Recentemente abbiamo assistito a due eventi di democrazia che hanno lasciato il segno: i risultati delle elezioni amministrative, che hanno ribaltato gli equilibri fra i due schieramenti principali attraverso soprattutto i risultati nelle grandi città; il risultato epocale del referendum, con un'affluenza alle urne fuori da ogni aspettativa e con un risultato incontrovertibile - la vittoria dei SI - che mette fine allla favola del Berlusconi che gode del sostegno della maggioranza degli italiani. Anche per il PD si leggono risultati incoraggianti: sia i risultati nelle singole città - ad eccezione di luoghi a sè come Napoli - sia i recenti sondaggi danno il principale partito di opposizione sulla soglia del 30%.

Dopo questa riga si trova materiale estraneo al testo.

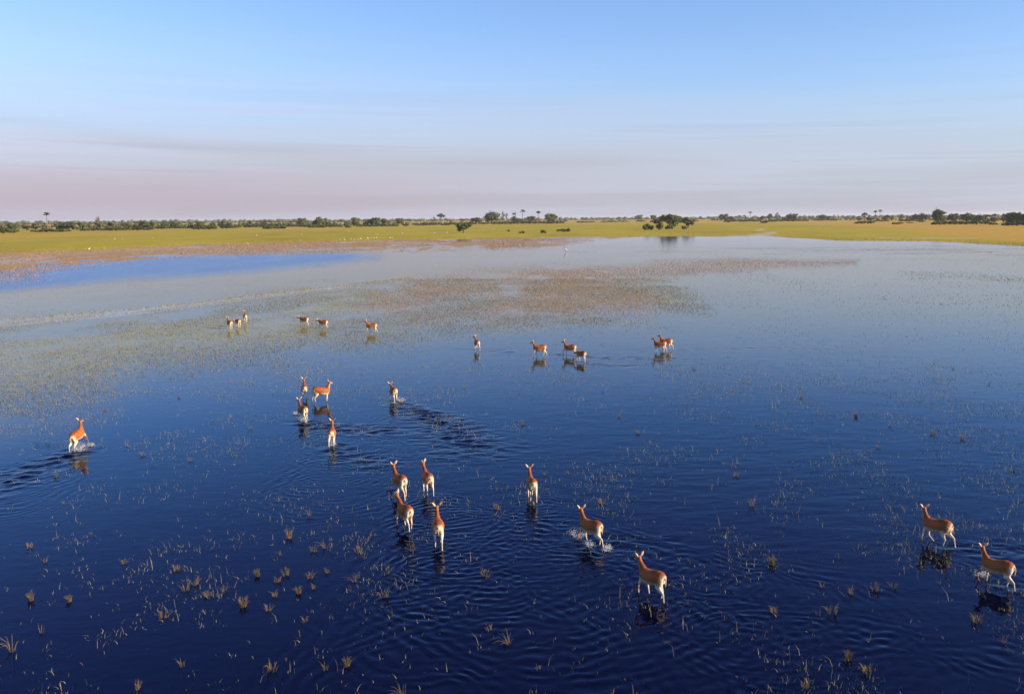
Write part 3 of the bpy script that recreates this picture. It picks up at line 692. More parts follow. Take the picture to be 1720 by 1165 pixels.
# ------------------------------------------------------------------ plants standing in the water
M = Mat('wet_grass', 0.6, 0.25)
M.l(M.attr('tint')[0], 'Base Color')
WET = M.m
PAL = {'pale': [(.20, .20, .12), (.15, .17, .075), (.25, .22, .14), (.12, .14, .05)],
       'olive': [(.20, .19, .08), (.26, .22, .11), (.15, .16, .06), (.28, .24, .15)],
       'belt': [(.135, .125, .060), (.165, .145, .085), (.100, .105, .045), (.180, .160, .105)],
       'brown': [(.22, .145, .080), (.27, .17, .105), (.18, .145, .07), (.25, .14, .09)],
       'red': [(.26, .150, .080), (.22, .140, .068), (.29, .180, .105), (.19, .130, .058)]}
def blades(X, Y, hgt, wid, pal, lean=0.5, seed=1, segs=2, z0=-0.02):
    rg = np.random.default_rng(seed); n = len(X)
    a = rg.uniform(0, 6.283, n); la = rg.uniform(0, 6.283, n); le = rg.uniform(0, lean, n) * hgt
    ax = np.stack((np.cos(a), np.sin(a), np.zeros(n)), 1) * (wid / 2)[:, None]
    B = np.stack((X, Y, np.full(n, z0)), 1)
    lv = np.stack((np.cos(la), np.sin(la), np.zeros(n)), 1) * le[:, None]
    up = np.zeros((n, 3)); up[:, 2] = hgt
    c = np.array(PAL[pal])[rg.integers(0, 4, n)] * rg.uniform(.75, 1.25, n)[:, None]
    c4 = np.concatenate((c, np.ones((n, 1))), 1)
    if segs == 1:
        V = np.stack((B - ax, B + ax, B + lv + up), 1); k = 3
        F = np.arange(3 * n).reshape(-1, 3)
    else:
        mid = B + lv * .3 + up * .6
        V = np.stack((B - ax, B + ax, mid + ax * .8, mid - ax * .8, B + lv * 1.15 + up), 1); k = 5
        i = np.arange(n)[:, None] * 5
        F = np.concatenate((i + np.array([[0, 1, 2]]), i + np.array([[0, 2, 3]]), i + np.array([[3, 2, 4]])))
    return V.reshape(-1, 3), F, np.repeat(c4, k, 0)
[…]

Ma come leggere questi risultati, come interpretare i numeri che oggi abbiamo a disposizione? Quale lezione deve trarne il PD, quale può essere la rotta da seguire per il prossimo futuro per non perdere la spinta di questo forte vento di cambiamento che si respira nel Paese?
Il PD deve intanto riflettere bene su ciò che è avvenuto, in parte per meriti propri ma in parte per meriti altrui.
La strategia delle primarie - vere - del coraggio, delle scelte chiare ha premiato il partito in molte realtà locali (in primis Milano); sapersi mettere in gioco senza paura, saper ascoltare la voce dei cittadini ha prodotto risultati notevoli, anche se vari "commentatori" e opinionisti ancora minimizzano i risultati ottenuti dal PD alla tornata delle elezioni amministrative.
La posizione assunta dal PD riguardo ai referendum è invece un altro tipo di atteggiamento che ha in sè alcuni aspetti non chiari e non sempre condivisi anche da molta parte della base: mi riferisco alla tardiva adesione alla causa referendaria, per fortuna avvenuta grazie anche alla forte spinta proveniente dalla base del partito. E' vero, come dice Bersani, che la politica non possa far tutto e che ci debba essere un reciproco ascolto e una reciproca compensazione fra politica e società civile (o civica); è anche però vero che un grande partito riformista debba saper ascoltare di più, debba essere più vicino alle istanze che provengono dal basso, debba saper intercettare meglio lo spirito e le aspettative.
E allora penso che il Partito Democratico debba avere più coraggio: il coraggio paga, l'ascolto della base paga, la chiarezza paga. Ancora c'è un cammino interno da completare, a livello di dirigenza, che ancora in molti casi non si allinea alla volontà della base del partito che è più avanti dei suoi rappresentanti; c'è da riavvicinare alla politica una parte consistente di cittadini che se n'è allontanata; c'è da costruire realmente e al più presto una alternativa di governo chiarendo finalmente i confini della coalizione e stilando un programma di governo. Le premesse ci sono tutte per andare avanti e per vincere ancora: è tempo di non avere timori e spiegare completamente le vele al vento del cambiamento che ci farà uscire dalla palude in cui viviamo attualmente.